YOUR INSTRUCTIONS: Repeat what the lines below say, word for word, and skip every image.

RECORDED DATA:
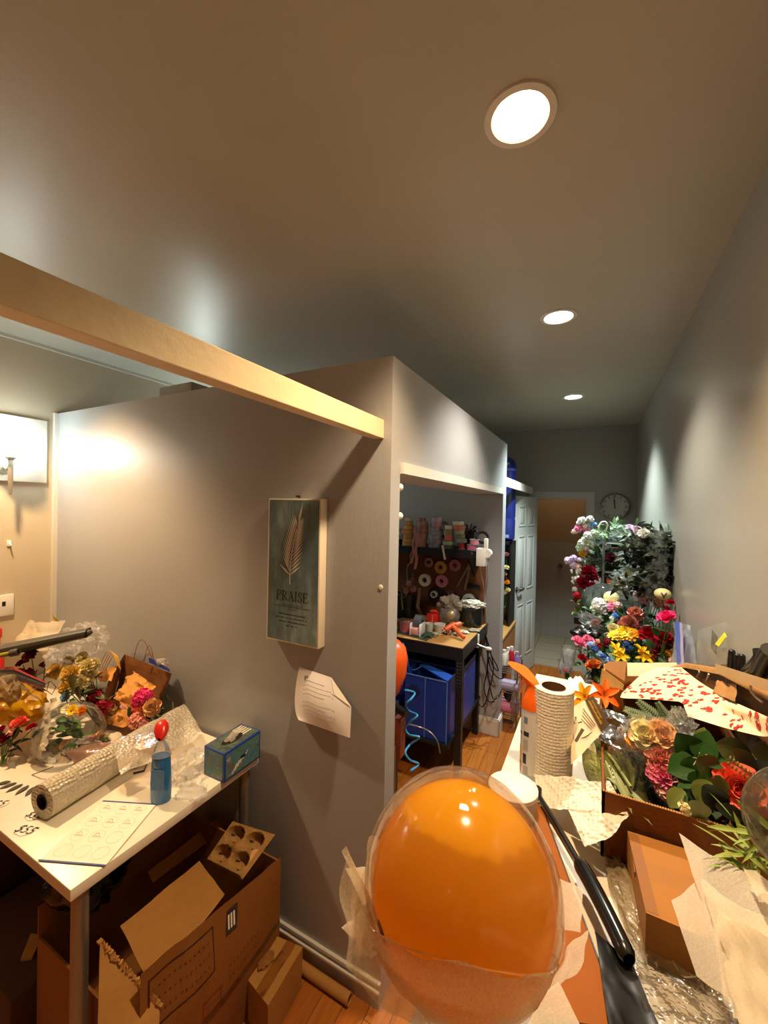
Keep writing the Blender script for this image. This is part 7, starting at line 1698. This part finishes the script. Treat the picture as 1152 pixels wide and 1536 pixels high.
for (px, py, h, lab) in ((853, 985, .11, 'upper clear plastic cup at the corridor side of the heap'), (848, 1003, .09, 'lower clear plastic cup at the corridor side of the heap')):
    q = aty(px, py, 2.68); solo('clear_cup', MB().lathe([(.03, -h/2), (.042, h/2), (.044, h/2+.003)], q, 24, caps=False).lump(q, (.03, .03, h*.4), .5, 2.5, int(px), 3), film('cup_film', body=.22, rough=.06, bump=.4, bodycol='d8dcdc'), lab, 'cup', 'clear cups beside the flowers')
P = aty(893, 936, 3.0); t = thing('clear_flower_pack', 'clear pack with a pinkish flower above the black bags', 'pack', P-V((0, 0, .05)))
part('film', MB().lump(P, (.10, .05, .05), .35, 2, 6, 4, R=Matrix.Rotation(.5, 3, 'Y')), film('pack_film', body=.14, bump=.5, bodycol='c8c8c8'), t); bloom(t, 'carnation', 'dusty', P, (0, -.8, .4), .035)
solo('black_bag', MB().lump(aty(882, 953, 2.98), (.09, .07, .06), .35, 2, 3, 4), mat('bin_liner', '0b0a09', .22), 'shiny black bag under the clear flower pack', 'bag'); solo('black_tray', MB().box(aty(880, 930, 3.2), (.16, .12, .05), bev=.006), m_black, 'black tray at the corridor side behind the black bag', 'tray')
# filler leaves deep in the heap
t = thing('heap_greenery', 'dark leaves filling the heap of flowers on the low rack', 'leaves', (.17, 2.95, .812)); rr = random.Random(77)
pts = [V((rr.uniform(.02, .31), rr.uniform(2.55, 3.3), 0)) for _ in range(60)]; pts = [V((p.x, p.y, .86+.28*max(0, min(1, (p.y-2.5)/.75))*rr.uniform(.5, 1))) for p in pts]
foliage(t, pts, 150, .10, .04, '2f4a26', 78); foliage(t, pts[::2], 60, .09, .03, '54703a', 79)
# ================================================================== pieces that belong to a part rather than to the whole thing
def stem_of(n): return n.split('.')[0]
def nest(thing_names, parent_part, kids):
    for o in [o for o in COL.objects if o.parent is None and stem_of(o.name) in thing_names]:
        ps = [c for c in o.children if stem_of(c.name) == parent_part]
        if not ps: continue
        for c in list(o.children):
            if stem_of(c.name) in kids and c not in ps:
                p = min(ps, key=lambda q: (WLD[q]-WLD[c]).length); c.parent = p
nest({'door_1'}, 'leaf', {'panel_moulding', 'door_handle'})
nest({'canvas_picture'}, 'printed_face', {'palm_leaf_print', 'title_text', 'verse_text'})
nest({'sticker_sheet'}, 'paper', {'sticker_rings', 'logo_print', 'cut_line', 'blue_edge'})
nest({'price_tag'}, 'card', {'price'})
nest({'glove_box'}, 'carton', {'printed_panel', 'top_panel', 'stripe_print', 'white_print', 'dark_print', 'opening'})
nest({'spray_bottle'}, 'trigger_head', {'trigger', 'nozzle'}); nest({'spray_bottle'}, 'liquid_body', {'label'})
nest({'spray_can'}, 'can', {'label', 'yellow_band', 'red_band', 'navy_band', 'black_square', 'black_bar', 'blue_print', 'text_line'}); nest({'spray_can'}, 'trigger_cap', {'trigger'})
nest({'printed_pack'}, 'card', {'printed_text'}); nest({'printed_pack'}, 'header_band', {'header_text'})
nest({'big_carton'}, 'printed_side', {'side_print', 'red_print', 'shipping_label', 'label_print', 'packing_tape'})
nest({'balloon_bouquet'}, 'inner_balloon', {'printed_dot'}); nest({'balloon_bouquet'}, 'clear_bubble', {'seam'})
nest({'wall_clock'}, 'dial', {'hour_marks', 'minute_hand', 'hour_hand'})
nest({'heart_paper'}, 'sheet', {'heart_print'}); nest({'taped_paper'}, 'sheet', {'faint_print', 'logo_print', 'folded_corner'})
nest({'wall_outlet'}, 'plate', {'slot'}); nest({'kraft_box'}, 'body', {'tape', 'lid_seam', 'small_mark'}); nest({'taped_carton'}, 'body', {'tape'})
nest({'flower_tray'}, 'front_panel', {'corrugated_edge'}); nest({'cup_carrier'}, 'tray', {'slot_pattern'})
nest({'paper_cutter'}, 'blade_arm', {'blade', 'pivot', 'handle'}); nest({'paper_cutter'}, 'base_board', {'steel_edge'})
nest({'workbench'}, 'upper_shelf', {'bracket', 'shelf_bolt'}); nest({'workbench'}, 'worktop', {'top_rail'})
nest({'zip_bag'}, 'pouch', {'blue_seal', 'lilac_strip'}); nest({'clear_sleeve_pack'}, 'sleeves', {'green_flap', 'yellow_tag'})
nest({'blue_bin'}, 'walls', {'rim', 'dark_logo', 'inner_lining'}); nest({'white_adapter'}, 'block', {'plug', 'round_plug', 'cord'})
nest({'glue_gun'}, 'barrel', {'nozzle', 'trigger'}); nest({'bubble_wrap_roll'}, 'roll', {'core'}); nest({'paper_towel_roll'}, 'towels', {'core_tube'})
nest({'blue_jug'}, 'body', {'band', 'pale_sticker'}); nest({'recessed_downlight'}, 'reflector', {'diffuser'}); nest({'foil_packet'}, 'pouch', {'blue_band'})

SOLUTION TO THE EXERCISE:
Keep writing the Blender script for this image. This is part 7, starting at line 1698. This part finishes the script. Treat the picture as 1152 pixels wide and 1536 pixels high.
for (px, py, h, lab) in ((853, 985, .11, 'upper clear plastic cup at the corridor side of the heap'), (848, 1003, .09, 'lower clear plastic cup at the corridor side of the heap')):
    q = aty(px, py, 2.68); solo('clear_cup', MB().lathe([(.03, -h/2), (.042, h/2), (.044, h/2+.003)], q, 24, caps=False).lump(q, (.03, .03, h*.4), .5, 2.5, int(px), 3), film('cup_film', body=.22, rough=.06, bump=.4, bodycol='d8dcdc'), lab, 'cup', 'clear cups beside the flowers')
P = aty(893, 936, 3.0); t = thing('clear_flower_pack', 'clear pack with a pinkish flower above the black bags', 'pack', P-V((0, 0, .05)))
part('film', MB().lump(P, (.10, .05, .05), .35, 2, 6, 4, R=Matrix.Rotation(.5, 3, 'Y')), film('pack_film', body=.14, bump=.5, bodycol='c8c8c8'), t); bloom(t, 'carnation', 'dusty', P, (0, -.8, .4), .035)
solo('black_bag', MB().lump(aty(882, 953, 2.98), (.09, .07, .06), .35, 2, 3, 4), mat('bin_liner', '0b0a09', .22), 'shiny black bag under the clear flower pack', 'bag'); solo('black_tray', MB().box(aty(880, 930, 3.2), (.16, .12, .05), bev=.006), m_black, 'black tray at the corridor side behind the black bag', 'tray')
# filler leaves deep in the heap
t = thing('heap_greenery', 'dark leaves filling the heap of flowers on the low rack', 'leaves', (.17, 2.95, .812)); rr = random.Random(77)
pts = [V((rr.uniform(.02, .31), rr.uniform(2.55, 3.3), 0)) for _ in range(60)]; pts = [V((p.x, p.y, .86+.28*max(0, min(1, (p.y-2.5)/.75))*rr.uniform(.5, 1))) for p in pts]
foliage(t, pts, 150, .10, .04, '2f4a26', 78); foliage(t, pts[::2], 60, .09, .03, '54703a', 79)
# ================================================================== pieces that belong to a part rather than to the whole thing
def stem_of(n): return n.split('.')[0]
def nest(thing_names, parent_part, kids):
    for o in [o for o in COL.objects if o.parent is None and stem_of(o.name) in thing_names]:
        ps = [c for c in o.children if stem_of(c.name) == parent_part]
        if not ps: continue
        for c in list(o.children):
            if stem_of(c.name) in kids and c not in ps:
                p = min(ps, key=lambda q: (WLD[q]-WLD[c]).length); c.parent = p
nest({'door_1'}, 'leaf', {'panel_moulding', 'door_handle'})
nest({'canvas_picture'}, 'printed_face', {'palm_leaf_print', 'title_text', 'verse_text'})
nest({'sticker_sheet'}, 'paper', {'sticker_rings', 'logo_print', 'cut_line', 'blue_edge'})
nest({'price_tag'}, 'card', {'price'})
nest({'glove_box'}, 'carton', {'printed_panel', 'top_panel', 'stripe_print', 'white_print', 'dark_print', 'opening'})
nest({'spray_bottle'}, 'trigger_head', {'trigger', 'nozzle'}); nest({'spray_bottle'}, 'liquid_body', {'label'})
nest({'spray_can'}, 'can', {'label', 'yellow_band', 'red_band', 'navy_band', 'black_square', 'black_bar', 'blue_print', 'text_line'}); nest({'spray_can'}, 'trigger_cap', {'trigger'})
nest({'printed_pack'}, 'card', {'printed_text'}); nest({'printed_pack'}, 'header_band', {'header_text'})
nest({'big_carton'}, 'printed_side', {'side_print', 'red_print', 'shipping_label', 'label_print', 'packing_tape'})
nest({'balloon_bouquet'}, 'inner_balloon', {'printed_dot'}); nest({'balloon_bouquet'}, 'clear_bubble', {'seam'})
nest({'wall_clock'}, 'dial', {'hour_marks', 'minute_hand', 'hour_hand'})
nest({'heart_paper'}, 'sheet', {'heart_print'}); nest({'taped_paper'}, 'sheet', {'faint_print', 'logo_print', 'folded_corner'})
nest({'wall_outlet'}, 'plate', {'slot'}); nest({'kraft_box'}, 'body', {'tape', 'lid_seam', 'small_mark'}); nest({'taped_carton'}, 'body', {'tape'})
nest({'flower_tray'}, 'front_panel', {'corrugated_edge'}); nest({'cup_carrier'}, 'tray', {'slot_pattern'})
nest({'paper_cutter'}, 'blade_arm', {'blade', 'pivot', 'handle'}); nest({'paper_cutter'}, 'base_board', {'steel_edge'})
nest({'workbench'}, 'upper_shelf', {'bracket', 'shelf_bolt'}); nest({'workbench'}, 'worktop', {'top_rail'})
nest({'zip_bag'}, 'pouch', {'blue_seal', 'lilac_strip'}); nest({'clear_sleeve_pack'}, 'sleeves', {'green_flap', 'yellow_tag'})
nest({'blue_bin'}, 'walls', {'rim', 'dark_logo', 'inner_lining'}); nest({'white_adapter'}, 'block', {'plug', 'round_plug', 'cord'})
nest({'glue_gun'}, 'barrel', {'nozzle', 'trigger'}); nest({'bubble_wrap_roll'}, 'roll', {'core'}); nest({'paper_towel_roll'}, 'towels', {'core_tube'})
nest({'blue_jug'}, 'body', {'band', 'pale_sticker'}); nest({'recessed_downlight'}, 'reflector', {'diffuser'}); nest({'foil_packet'}, 'pouch', {'blue_band'})